- **WORK REQUIRED**
Output a verbatim copy of the data, cut off after the line that contains "scene.camera = cam".

- **GIVEN MATERIAL**
::::::::::

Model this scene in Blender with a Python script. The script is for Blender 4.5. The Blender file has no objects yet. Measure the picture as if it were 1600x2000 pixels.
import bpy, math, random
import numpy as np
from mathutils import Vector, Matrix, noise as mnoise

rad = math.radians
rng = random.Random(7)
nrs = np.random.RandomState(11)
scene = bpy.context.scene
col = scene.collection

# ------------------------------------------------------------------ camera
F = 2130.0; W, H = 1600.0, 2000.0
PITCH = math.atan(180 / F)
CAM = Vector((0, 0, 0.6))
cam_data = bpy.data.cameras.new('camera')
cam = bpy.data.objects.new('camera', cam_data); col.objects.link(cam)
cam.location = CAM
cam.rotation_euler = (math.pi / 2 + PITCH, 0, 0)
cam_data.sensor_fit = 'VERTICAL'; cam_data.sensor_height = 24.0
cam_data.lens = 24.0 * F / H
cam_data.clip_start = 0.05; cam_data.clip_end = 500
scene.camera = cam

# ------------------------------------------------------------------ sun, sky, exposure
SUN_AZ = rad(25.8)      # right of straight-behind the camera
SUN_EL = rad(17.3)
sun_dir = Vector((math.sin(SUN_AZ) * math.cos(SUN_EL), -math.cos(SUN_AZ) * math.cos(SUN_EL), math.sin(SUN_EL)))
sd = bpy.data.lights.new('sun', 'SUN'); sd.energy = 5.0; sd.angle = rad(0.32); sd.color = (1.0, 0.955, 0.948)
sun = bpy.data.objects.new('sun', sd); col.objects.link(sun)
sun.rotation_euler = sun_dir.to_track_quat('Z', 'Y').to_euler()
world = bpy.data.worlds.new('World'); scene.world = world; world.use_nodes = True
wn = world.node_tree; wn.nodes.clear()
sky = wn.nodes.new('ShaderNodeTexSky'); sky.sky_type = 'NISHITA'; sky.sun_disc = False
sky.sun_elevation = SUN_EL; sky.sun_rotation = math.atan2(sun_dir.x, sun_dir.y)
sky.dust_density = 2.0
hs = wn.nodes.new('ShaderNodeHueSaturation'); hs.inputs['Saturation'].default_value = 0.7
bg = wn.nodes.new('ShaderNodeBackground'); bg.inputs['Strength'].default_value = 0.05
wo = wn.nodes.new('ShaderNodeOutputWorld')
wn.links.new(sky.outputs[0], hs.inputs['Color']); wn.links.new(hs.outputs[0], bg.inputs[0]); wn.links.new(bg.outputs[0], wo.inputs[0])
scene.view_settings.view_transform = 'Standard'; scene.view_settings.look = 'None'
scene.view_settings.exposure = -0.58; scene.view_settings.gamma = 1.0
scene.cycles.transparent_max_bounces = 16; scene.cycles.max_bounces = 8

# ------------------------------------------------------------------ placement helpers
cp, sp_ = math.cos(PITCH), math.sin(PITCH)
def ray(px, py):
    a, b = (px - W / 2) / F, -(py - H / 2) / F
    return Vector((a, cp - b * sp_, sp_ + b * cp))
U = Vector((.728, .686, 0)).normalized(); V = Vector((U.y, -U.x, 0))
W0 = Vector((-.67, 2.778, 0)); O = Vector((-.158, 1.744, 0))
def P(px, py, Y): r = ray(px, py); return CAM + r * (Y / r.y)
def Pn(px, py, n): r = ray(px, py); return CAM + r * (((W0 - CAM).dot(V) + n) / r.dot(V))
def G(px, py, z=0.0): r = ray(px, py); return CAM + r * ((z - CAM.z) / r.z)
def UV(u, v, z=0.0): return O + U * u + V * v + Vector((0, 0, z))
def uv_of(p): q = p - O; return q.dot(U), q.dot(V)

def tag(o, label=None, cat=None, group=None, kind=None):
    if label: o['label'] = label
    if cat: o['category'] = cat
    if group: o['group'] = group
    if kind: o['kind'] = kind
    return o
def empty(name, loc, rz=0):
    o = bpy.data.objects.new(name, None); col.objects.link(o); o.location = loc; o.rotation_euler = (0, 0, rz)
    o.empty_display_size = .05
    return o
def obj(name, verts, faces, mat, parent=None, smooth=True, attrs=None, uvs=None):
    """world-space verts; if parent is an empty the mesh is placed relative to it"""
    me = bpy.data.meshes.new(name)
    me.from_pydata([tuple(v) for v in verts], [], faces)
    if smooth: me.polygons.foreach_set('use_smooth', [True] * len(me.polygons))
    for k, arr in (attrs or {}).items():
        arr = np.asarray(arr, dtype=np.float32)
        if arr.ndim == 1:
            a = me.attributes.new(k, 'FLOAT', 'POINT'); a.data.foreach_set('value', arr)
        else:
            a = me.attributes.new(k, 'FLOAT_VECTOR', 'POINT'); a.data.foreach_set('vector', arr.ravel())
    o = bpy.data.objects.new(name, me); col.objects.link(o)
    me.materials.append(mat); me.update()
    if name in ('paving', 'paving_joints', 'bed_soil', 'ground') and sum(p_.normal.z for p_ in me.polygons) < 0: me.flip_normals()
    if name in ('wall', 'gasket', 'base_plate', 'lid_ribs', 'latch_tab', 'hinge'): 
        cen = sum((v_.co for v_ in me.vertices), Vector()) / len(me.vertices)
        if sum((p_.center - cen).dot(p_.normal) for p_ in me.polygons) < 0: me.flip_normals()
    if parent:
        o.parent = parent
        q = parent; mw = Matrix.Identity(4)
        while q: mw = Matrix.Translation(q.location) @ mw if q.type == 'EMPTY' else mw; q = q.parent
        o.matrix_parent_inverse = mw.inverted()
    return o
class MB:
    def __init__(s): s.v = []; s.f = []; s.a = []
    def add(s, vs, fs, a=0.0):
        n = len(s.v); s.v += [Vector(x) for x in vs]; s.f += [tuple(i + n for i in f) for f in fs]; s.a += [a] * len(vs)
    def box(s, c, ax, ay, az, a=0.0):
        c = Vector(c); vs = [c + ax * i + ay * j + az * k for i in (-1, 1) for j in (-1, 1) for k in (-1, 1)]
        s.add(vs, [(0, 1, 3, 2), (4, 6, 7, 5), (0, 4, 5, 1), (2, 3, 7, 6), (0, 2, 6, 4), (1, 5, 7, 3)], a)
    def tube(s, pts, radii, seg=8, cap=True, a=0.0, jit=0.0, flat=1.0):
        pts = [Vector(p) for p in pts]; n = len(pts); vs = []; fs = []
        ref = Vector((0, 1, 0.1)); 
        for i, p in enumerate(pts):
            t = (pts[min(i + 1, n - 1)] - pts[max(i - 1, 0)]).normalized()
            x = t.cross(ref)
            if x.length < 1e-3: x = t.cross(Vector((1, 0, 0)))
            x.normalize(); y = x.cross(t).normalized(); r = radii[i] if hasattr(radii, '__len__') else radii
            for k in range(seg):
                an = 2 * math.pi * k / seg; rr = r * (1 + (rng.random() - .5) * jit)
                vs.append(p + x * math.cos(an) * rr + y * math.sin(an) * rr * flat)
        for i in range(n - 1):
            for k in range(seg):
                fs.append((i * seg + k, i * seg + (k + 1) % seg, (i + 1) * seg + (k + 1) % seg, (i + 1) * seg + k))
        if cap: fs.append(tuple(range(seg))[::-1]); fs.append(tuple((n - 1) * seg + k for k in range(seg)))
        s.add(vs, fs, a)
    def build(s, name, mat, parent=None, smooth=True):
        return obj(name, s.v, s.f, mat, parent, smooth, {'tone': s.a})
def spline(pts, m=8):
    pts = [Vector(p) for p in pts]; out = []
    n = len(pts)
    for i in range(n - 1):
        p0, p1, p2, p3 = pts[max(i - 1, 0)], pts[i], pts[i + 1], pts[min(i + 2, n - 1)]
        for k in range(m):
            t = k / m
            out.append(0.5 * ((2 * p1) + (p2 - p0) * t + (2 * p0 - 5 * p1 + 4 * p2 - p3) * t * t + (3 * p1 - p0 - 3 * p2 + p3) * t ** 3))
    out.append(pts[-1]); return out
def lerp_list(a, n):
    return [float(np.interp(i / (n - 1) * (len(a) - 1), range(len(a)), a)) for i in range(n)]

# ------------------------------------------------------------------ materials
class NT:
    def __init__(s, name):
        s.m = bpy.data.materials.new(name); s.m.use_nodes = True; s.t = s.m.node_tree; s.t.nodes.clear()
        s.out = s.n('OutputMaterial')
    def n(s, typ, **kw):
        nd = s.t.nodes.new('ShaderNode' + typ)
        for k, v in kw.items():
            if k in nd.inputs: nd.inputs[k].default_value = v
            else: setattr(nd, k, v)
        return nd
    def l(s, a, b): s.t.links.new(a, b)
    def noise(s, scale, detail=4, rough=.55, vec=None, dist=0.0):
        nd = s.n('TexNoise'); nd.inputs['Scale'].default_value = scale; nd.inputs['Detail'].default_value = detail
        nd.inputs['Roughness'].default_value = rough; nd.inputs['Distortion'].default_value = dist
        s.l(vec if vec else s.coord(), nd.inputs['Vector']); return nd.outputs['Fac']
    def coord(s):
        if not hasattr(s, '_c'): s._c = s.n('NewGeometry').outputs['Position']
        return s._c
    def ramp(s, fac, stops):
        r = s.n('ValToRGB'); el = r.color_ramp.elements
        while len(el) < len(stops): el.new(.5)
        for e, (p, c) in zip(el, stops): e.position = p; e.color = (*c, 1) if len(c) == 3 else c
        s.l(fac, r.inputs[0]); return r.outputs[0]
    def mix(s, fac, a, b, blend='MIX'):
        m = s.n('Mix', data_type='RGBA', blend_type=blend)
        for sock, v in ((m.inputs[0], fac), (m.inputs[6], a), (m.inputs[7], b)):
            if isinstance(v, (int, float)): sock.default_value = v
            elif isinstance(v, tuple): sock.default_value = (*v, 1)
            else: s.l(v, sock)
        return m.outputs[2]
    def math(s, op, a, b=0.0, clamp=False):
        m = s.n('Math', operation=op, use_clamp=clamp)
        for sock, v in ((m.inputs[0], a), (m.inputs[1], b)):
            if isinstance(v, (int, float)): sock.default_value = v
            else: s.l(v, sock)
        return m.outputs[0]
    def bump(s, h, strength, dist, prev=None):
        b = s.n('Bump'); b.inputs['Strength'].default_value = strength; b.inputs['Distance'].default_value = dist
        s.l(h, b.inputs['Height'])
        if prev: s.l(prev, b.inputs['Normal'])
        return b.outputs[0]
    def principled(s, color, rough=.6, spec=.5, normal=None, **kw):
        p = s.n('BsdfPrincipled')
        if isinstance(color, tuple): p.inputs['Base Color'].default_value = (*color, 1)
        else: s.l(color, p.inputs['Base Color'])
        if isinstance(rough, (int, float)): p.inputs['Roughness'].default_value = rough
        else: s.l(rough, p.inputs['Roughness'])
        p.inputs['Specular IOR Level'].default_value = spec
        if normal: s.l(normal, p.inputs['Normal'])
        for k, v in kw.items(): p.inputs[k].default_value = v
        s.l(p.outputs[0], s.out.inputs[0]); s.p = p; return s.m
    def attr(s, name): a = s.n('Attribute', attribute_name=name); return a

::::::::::

- **EXERCISE RESULT**
Model this scene in Blender with a Python script. The script is for Blender 4.5. The Blender file has no objects yet. Measure the picture as if it were 1600x2000 pixels.
import bpy, math, random
import numpy as np
from mathutils import Vector, Matrix, noise as mnoise

rad = math.radians
rng = random.Random(7)
nrs = np.random.RandomState(11)
scene = bpy.context.scene
col = scene.collection

# ------------------------------------------------------------------ camera
F = 2130.0; W, H = 1600.0, 2000.0
PITCH = math.atan(180 / F)
CAM = Vector((0, 0, 0.6))
cam_data = bpy.data.cameras.new('camera')
cam = bpy.data.objects.new('camera', cam_data); col.objects.link(cam)
cam.location = CAM
cam.rotation_euler = (math.pi / 2 + PITCH, 0, 0)
cam_data.sensor_fit = 'VERTICAL'; cam_data.sensor_height = 24.0
cam_data.lens = 24.0 * F / H
cam_data.clip_start = 0.05; cam_data.clip_end = 500
scene.camera = cam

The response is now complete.